Authorities had already given SQM and Albemarle, the world's two largest lithium producers, permits to expand prior to the DGA decision.

In May, the DGA released a study showing that Chile's rivers, aquifers, glaciers and lakes are shrinking at record rates and contributing to the country's long-term drought.

Over the past 33 years, the Huasco River located in the Atacama has decreased in flow by 84 percent. The Elqui River, also in northern Chile, fell by 73 percent during that timeframe, according to the DGA report.

Water engineers found that precipitation, mainly in the central region of the country, has fallen significantly over the past 50 years. Valparaiso has suffered some of the largest bouts of drought. Its precipitation has fallen by 66 percent since 1965, and its soils have eroded by 70 percent. 

Carlos Estevez, then director of the DGA, said at the time: "The scarcity of the resource relates to climate change affecting a large area of the country… Access to water must be a human right."

Cristian Frene, from Engineers in the Native Forest, points out that the reduction water access is due not only to temperatures and drought, particularly since 2010, but also by industries using more water over the past few decades.
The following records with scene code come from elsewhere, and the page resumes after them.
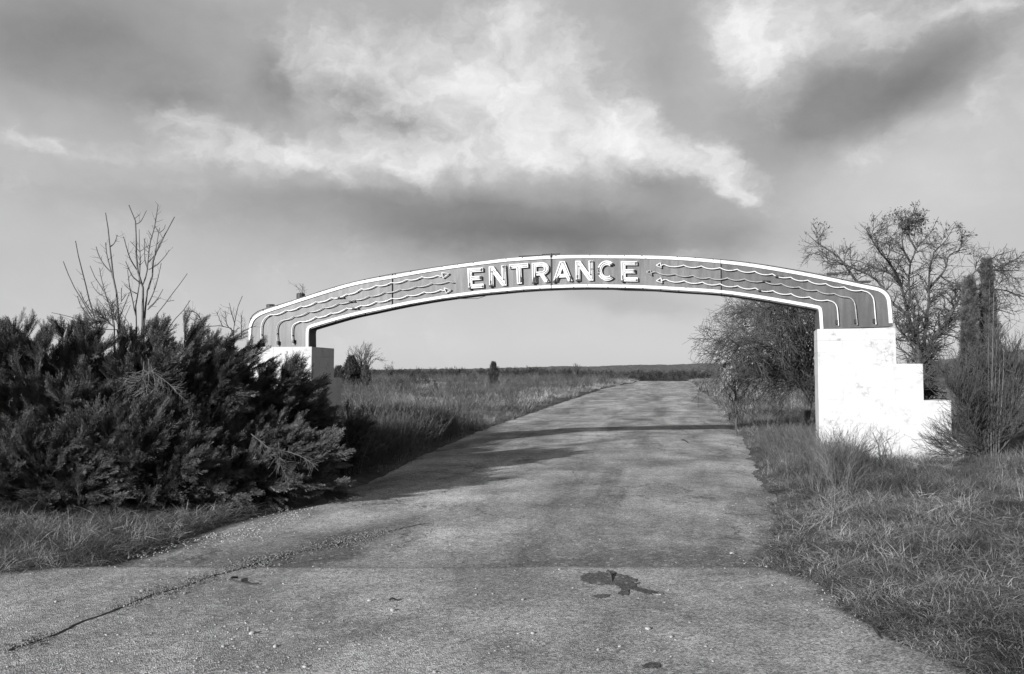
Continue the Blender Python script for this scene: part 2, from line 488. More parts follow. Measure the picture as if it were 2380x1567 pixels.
M['soil'] = finish(m, N, c, 0.95, bm.outputs[0], 0.1)

# ------------------------------------------------------------------ terrain
def sstep(a, b, x):
    t = np.clip((np.asarray(x, float) - a) / (b - a), 0, 1)
    return t * t * (3 - 2 * t)

def base_z(y):
    y = np.asarray(y, float)
    return 0.72 * sstep(18, 125, y) - 2.6 * sstep(116, 190, y)

def flat_hit(px, py):
    """point where the line of sight meets the road surface"""
    dx, dy, dz = ray(px, py)
    t = 5.0
    for _ in range(4000):
        if EYE + dz * t <= base_z(dy * t): break
        t *= 1.003
        if t > 400: break
    return dx * t, dy * t

EL = [(0, 1342), (200, 1322), (350, 1272), (500, 1217), (700, 1168), (830, 1122), (960, 1060), (1100, 1002), (1200, 968), (1300, 935), (1400, 903), (1470, 889.5)]
ER = [(2160, 1567), (2110, 1505), (2040, 1435), (1960, 1378), (1890, 1345), (1800, 1322), (1815, 1280), (1828, 1200), (1822, 1150), (1790, 1100), (1760, 1060), (1722, 992), (1692, 958), (1655, 922), (1630, 905), (1612, 889.5)]
el_pts = np.array(sorted([flat_hit(*p) for p in EL], key=lambda q: q[1]))
er_pts = np.array(sorted([flat_hit(*p) for p in ER], key=lambda q: q[1]))
Y_SEAM = flat_hit(1190, 1322)[1]
def fbm1(t, seed=0.0, o=4):
    t = np.atleast_1d(np.asarray(t, float)); out = np.zeros_like(t)
    for i, v in enumerate(t):
        out[i] = mnoise.fractal(Vector((v, seed, 0.3)), 1.0, 2.0, o)
    return out
def x_left(y):
    y = np.asarray(y, float)
    x = np.interp(y, el_pts[:, 1], el_pts[:, 0])
    x = np.where(y < el_pts[0, 1], el_pts[0, 0] - (el_pts[0, 1] - y) * 14, x)
    return np.where(y > el_pts[-1, 1], el_pts[-1, 0] + (y - el_pts[-1, 1]) * 0.19, x)
def x_right(y):
    y = np.asarray(y, float)
    x = np.interp(y, er_pts[:, 1], er_pts[:, 0]) - 0.16 * np.clip((6.2 - y) / 1.0, 0, 1)
    x = np.where(y < er_pts[0, 1], er_pts[0, 0] - 0.16 + (er_pts[0, 1] - y) * 0.25, x)
    return np.where(y > er_pts[-1, 1], er_pts[-1, 0] + (y - er_pts[-1, 1]) * 0.19, x)
print('seam', Y_SEAM, 'left', el_pts.round(1).tolist(), 'right', er_pts.round(1).tolist())

def ground_z(x, y):
    x = np.asarray(x, float); y = np.asarray(y, float)
    dl = x_left(y) - x; dr = x - x_right(y)
    d = np.maximum(dl, dr)            # distance outside the pavement
    off = -0.05 + 0.075 * sstep(-0.25, 0.12, d) + 0.07 * sstep(0.2, 2.5, d)
    bump = (0.05 * np.sin(x * 0.9 + y * 0.5) + 0.06 * np.sin(x * 0.31 - y * 0.23 + 1)) * sstep(0.5, 4, d)
    wide = 0.35 * sstep(12, 60, np.abs(x - y * 0.19)) * sstep(20, 60, y) * np.sin(x * 0.06 + y * 0.03)
    bump = bump + 0.10 * np.exp(-((x - 6.6) / 2.0) ** 2 - ((y - 12.8) / 2.0) ** 2)
    return base_z(y) + off + bump + wide * sstep(200, 120, y)

def grid_mesh(X, Y, Z):
    n, m_ = X.shape
    v = np.stack([X, Y, Z], -1).reshape(-1, 3)
    i = np.arange(n - 1)[:, None] * m_; j = np.arange(m_ - 1)[None]
    f = np.stack([i + j, i + j + 1, i + j + 1 + m_, i + j + m_], -1).reshape(-1, 4)
    return v, f

rows = np.concatenate([np.arange(-12, 2.5, 1.0), np.arange(2.5, 14, 0.09), np.arange(14, 30, 0.2), np.arange(30, 60, 0.6), np.arange(60, 200, 2.0), np.geomspace(200, 9000, 40)])
# ground: columns follow the pavement's edges
side = np.concatenate([[0, 0.04, 0.08, 0.12, 0.2, 0.35, 0.6, 0.9, 1.3, 1.8, 2.4], np.geomspace(3, 40, 26), np.geomspace(48, 9000, 30)])
XL = x_left(np.maximum(rows, el_pts[0, 1]))
XR = x_right(np.maximum(rows, 2.0))
cols = []
Yg = np.repeat(rows[:, None], 2 * len(side) + 9, 1)
inn = np.linspace(0.02, 0.98, 9)
Xg = np.concatenate([(XL[:, None] - side[None, ::-1]), XL[:, None] + (XR - XL)[:, None] * inn[None], XR[:, None] + side[None]], 1)
mb = MB(); mb.add(*grid_mesh(Xg, Yg, ground_z(Xg, Yg)))
g_ = mb.build('ground', M['soil'], smooth=True); tag(g_, kind='structure')

# road: from the seam to beyond the crest
ry = rows[(rows > Y_SEAM - 0.35) & (rows < 190)]
jl = fbm1(ry * 1.7, 3.0) * 0.12 * np.clip(ry / 12, 0.6, 2.5); jr = fbm1(ry * 1.6, 9.0, 6) * 0.2 * np.clip(ry / 12, 0.6, 2.5)
a0 = x_left(ry) + jl; a1 = x_right(ry) + jr
tt = np.linspace(0, 1, 15)
RX = a0[:, None] + (a1 - a0)[:, None] * tt[None]
RY = np.repeat(ry[:, None], len(tt), 1)
RZ = base_z(RY) + 0.012 - 0.05 * ((tt == 0) | (tt == 1))[None]
mb = MB(); mb.add(*grid_mesh(RX, RY, RZ))
tag(mb.build('road', M['road'], smooth=True), kind='structure')
# apron: newer asphalt in front of the seam, a few millimetres thicker
ax = np.concatenate([np.linspace(-60, -8, 14), np.linspace(-7.5, 9.5, 160)])
seam = Y_SEAM + 0.07 * fbm1(ax * 1.3, 5.0, 6) + np.interp(ax, [-8, -4.3, -1.5, 0.5, 3.0, 4.0], [0.1, 0.0, -0.02, 0.02, 0.0, -0.2])
seam = np.where(ax < -4.2, np.minimum(seam, np.interp(ax, [-60, el_pts[0, 0], -4.1], [el_pts[0, 1] - 2, el_pts[0, 1] - 0.02, Y_SEAM])), seam)
tv = 1 - np.array([0, 0.0015, 0.006, 0.012, 0.02, 0.03, 0.04, 0.055, 0.07, 0.085, 0.1, 0.115, 0.13, 0.145, 0.16, 0.18, 0.2, 0.25, 0.35, 0.5, 0.7, 1.0])
yr = -14 + (Y_SEAM + 14) * tv
xr_ = x_right(yr) + 0.035 * fbm1(yr * 5, 2.0)
q = (ax - ax[0]) / (ax[-1] - ax[0])
AX = ax[0] + (xr_[:, None] - ax[0]) * q[None]
seamv = np.interp(AX[0], ax, seam)
AY = -14 + (seamv[None] + 14) * tv[:, None]
top = np.interp(ax, AX[0], seamv)
AZ = 0.022 + 0 * AY; AZ[0] = 0.0; AZ[1] = 0.018; AZ[:, -1] = -0.02; AZ[:, -2] = 0.016
mb = MB(); mb.add(*grid_mesh(AX[::-1], AY[::-1], AZ[::-1]))
tag(mb.build('apron_pavement', M['apron'], smooth=True), kind='structure')

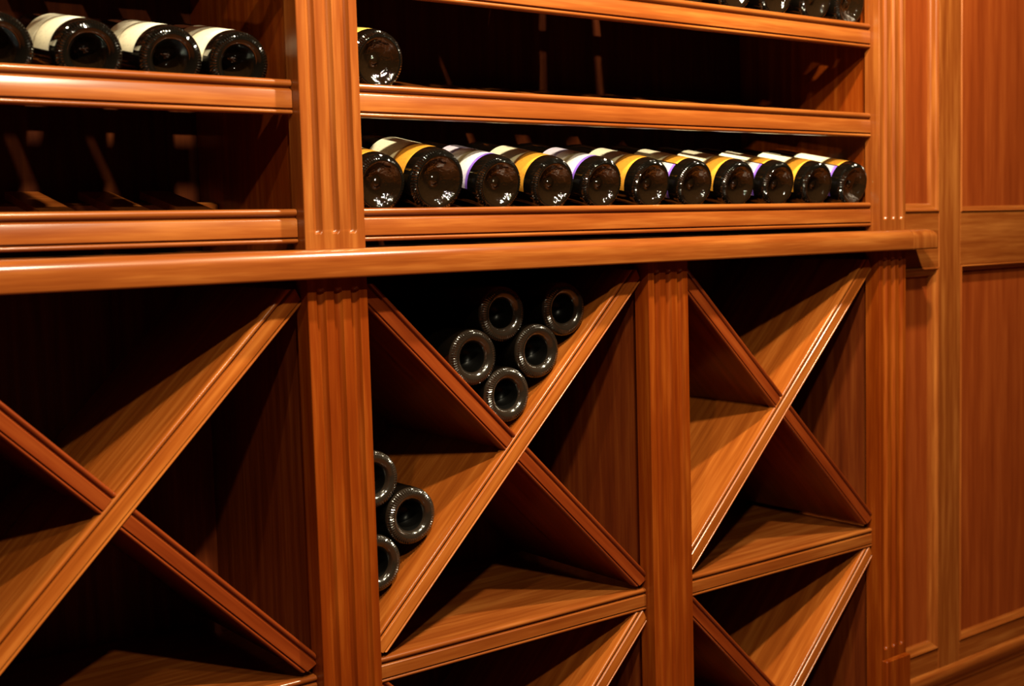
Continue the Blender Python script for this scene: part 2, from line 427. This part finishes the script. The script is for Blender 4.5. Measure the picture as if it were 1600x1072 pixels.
LM_WHITE = label_mat('white_paper', [(.02, 'e9e2cc'), (.075, 'e6dcc0'), (.076, 'b9ac90'), (.079, 'b9ac90'), (.080, 'e9e2cc'), (.12, 'e0d4b8')])
LM_GOLD = label_mat('gold_and_cream_paper', [(.02, 'd2902f'), (.052, 'cf8c2c'), (.054, '7c4a1c'), (.0575, '8c5a2a'), (.060, 'e8dcb4'), (.095, 'efe6c8'), (.13, 'efe6c8')])
LM_VIOLET = label_mat('white_paper_violet_edge', [(.02, '7a55c0'), (.028, '7a55c0'), (.031, 'd8cfe6'), (.052, 'e6e0d8'), (.056, '8a7550'), (.062, '9a8a68'), (.066, 'e6e0e0'), (.085, 'dfd6e8'), (.088, '8f78c0'), (.096, 'd8cfe0'), (.13, 'cfc0d8')])
LM_YELLOW = label_mat('yellow_paper', [(.02, 'e0b850'), (.06, 'e6c468'), (.10, 'e6c468'), (.13, 'd9a545')])
def label_mesh(mat, y0, y1, a0, a1, r):
    V = []; Fc = []; n = 28; R = r+.0003
    for i in range(n+1):
        a = math.radians(a0+(a1-a0)*i/n)
        for y in (y0, (y0+y1)/2, y1): V.append((R*math.cos(a), y, R*math.sin(a)))
    for i in range(n):
        for k in (0, 1): Fc.append((i*3+k, i*3+k+1, i*3+k+4, i*3+k+3))
    me = bpy.data.meshes.new('label'); me.from_pydata(V, [], Fc); me.materials.append(mat)
    me.polygons.foreach_set('use_smooth', [True]*len(me.polygons)); return me
_cache = {}
def bottle(x, y, z, kind, style, label, group, r=.0395, spin=0, tilt=0):
    """a copy of the prototype of this kind: shares its meshes"""
    key = (kind, style, r)
    if key not in _cache:
        root = bpy.data.objects.new('wine_bottle', None); root.empty_display_size = .03
        parts = [bpy.data.objects.new('glass_body', bottle_proto(kind, r)), bpy.data.objects.new('neck_foil', foil_mesh(r))]
        if style == 'white': parts.append(bpy.data.objects.new('label', label_mesh(LM_WHITE, .022, .120, 15, 175, r)))
        if style == 'gold': parts.append(bpy.data.objects.new('label', label_mesh(LM_GOLD, .022, .125, 35, 200, r)))
        if style == 'yellow': parts.append(bpy.data.objects.new('label', label_mesh(LM_YELLOW, .022, .120, 35, 200, r)))
        if style == 'violet': parts.append(bpy.data.objects.new('label', label_mesh(LM_VIOLET, .024, .118, 75, 190, r)))
        if style == 'both':
            parts.append(bpy.data.objects.new('label', label_mesh(LM_GOLD, .022, .125, 30, 128, r)))
            parts.append(bpy.data.objects.new('label', label_mesh(LM_VIOLET, .024, .118, 131, 215, r)))
        _cache[key] = (root, parts); first = True
    else: first = False
    root, parts = _cache[key]
    if not first:
        root = root.copy(); parts = [p.copy() for p in parts]
    COL.objects.link(root)
    for p in parts:
        COL.objects.link(p); p.parent = root
    root.location = (x, y, z+ZO)
    root.rotation_euler = (Matrix.Rotation(tilt, 3, 'X') @ Matrix.Rotation(spin, 3, 'Y')).to_euler()
    root['label'] = label; root['category'] = 'bottle'; root['group'] = group
    return root

# white labelled row on the left bank (middle shelf)
lab = ['dark bottle cut off by the left edge of the photo, in the white-labelled row',
       'second white-labelled bottle from the left, on the upper left shelf',
       'third white-labelled bottle from the left, on the upper left shelf',
       'rightmost white-labelled bottle, beside the pilaster on the upper left shelf']
for k, x in enumerate(LEFT_X[1:]):
    bottle(x, AY, .194+.0150, 'dark', 'white', lab[k], 'white-labelled bottles on the left bank', r=.0385, spin=math.radians(random.uniform(-6, 6)), tilt=TILT)
# lone bottle on the right bank
bottle(.8440, AY, .194+.0300, 'dimple', 'yellow', 'single yellow-labelled bottle lying alone at the left end of its shelf', 'bottles on the right bank', r=.0395, tilt=TILT)
# the long row
names = ['partly hidden bottle just right of the fluted pilaster, first in the long row',
 'second bottle of the long row, largest base, gold and cream label',
 'third bottle of the long row, first with a violet-edged white label',
 'fourth bottle of the long row, gold and cream label, between two violet-edged labels',
 'fifth bottle of the long row, second one showing only a violet-edged white label',
 'sixth bottle of the long row, at its middle, gold and cream label',
 'seventh bottle of the long row, fifth from the right end, gold and violet-edged labels',
 'fourth bottle from the right end of the long row, gold and cream label',
 'third bottle from the right end of the long row, gold and violet-edged labels',
 'second bottle from the right end of the long row, gold and cream label',
 'rightmost bottle of the long row, beside the right side wall']
sty = ['gold', 'gold', 'violet', 'gold', 'violet', 'gold', 'both', 'gold', 'both', 'gold', 'both']
for k, x in enumerate(RIGHT_X):
    r = .0435 if k == 1 else .0395
    bottle(x, AY, .0384+.0300+(r-.0395)/math.cos(TILT), 'dimple', sty[k], names[k], 'bottles in the long row above the counter', r=r, spin=math.radians([0, 0, -4, 0, 3, 2, -3, 1, 3, -2, 0][k]), tilt=TILT)
# the row cut off by the top of the photo
for k, x in enumerate([RIGHT_X[7], RIGHT_X[8], RIGHT_X[9], 1.7990]):
    bottle(x, AY, .348+.0300, 'dimple', 'plain', ['leftmost of the four dark bottles on the topmost shelf at the upper right', 'second from left of the four dark bottles on the topmost shelf',
            'third from left of the four dark bottles on the topmost shelf', 'rightmost of the four dark bottles on the topmost shelf, nearest the side wall'][k], 'bottles on the topmost shelf', tilt=TILT)
# the rest of that row lies above the photo's edge; it shades the back of the shelf below
for k, x in enumerate(RIGHT_X[:7]):
    bottle(x, AY, .348+.0300, 'dimple', 'plain', 'dark bottle on the topmost shelf, %s from the left pilaster, above the photo edge' % ['first', 'second', 'third', 'fourth', 'fifth', 'sixth', 'seventh'][k], 'bottles on the topmost shelf', tilt=TILT)
# five in the upper V of the middle lattice bay
D = .0563; bx, bz = 1.0400, -.2245
for (i, j, s) in ((0, 0, 'bottom bottle of the five stacked in the V of the middle bay'), (-1, 1, 'left bottle of the five stacked in the V of the middle bay'),
                (1, 1, 'right of centre bottle among the five in the V, touching the rising divider'), (0, 2, 'topmost left bottle of the five in the V of the middle bay'),
                (2, 2, 'upper right bottle of the five, set apart up the rising divider')):
    bottle(bx+i*D, .033+(.006 if j == 2 else 0), bz+j*D+(.001 if j else 0), 'deep', 'plain', s, 'bottles in the V of the middle lattice bay')
# three at the left of the middle bay
for x, y, z, s in ((.8280, .052, -.4320, 'lowest of the three bottles half hidden behind the left pilaster of the middle bay'),
                   (.8845, .050, -.3755, 'fully visible bottle of the three at the left of the middle bay'),
                   (.8280, .052, -.3185, 'uppermost of the three bottles half hidden behind the left pilaster of the middle bay')):
    bottle(x, y, z, 'deep', 'plain', s, 'bottles at the left of the middle lattice bay')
The scientist said that tree plantations that cultivate non-native species for lumber consume a greater amount of water. "Tree plantations have greatly expanded. One eucalyptus consumes 200 liters of water in one day, compared to 140 for native trees," Frene told local media.

Pablo Badenier, the minister of environment under ex-president Michelle Bachelet, said the challenge for the government is to implement "monitoring standards and plans for more (water) basins." At the moment only the Maipo, BioBio, Valdivia and Serrano rivers and the Villarrica and Llanquihue lakes are monitored for use.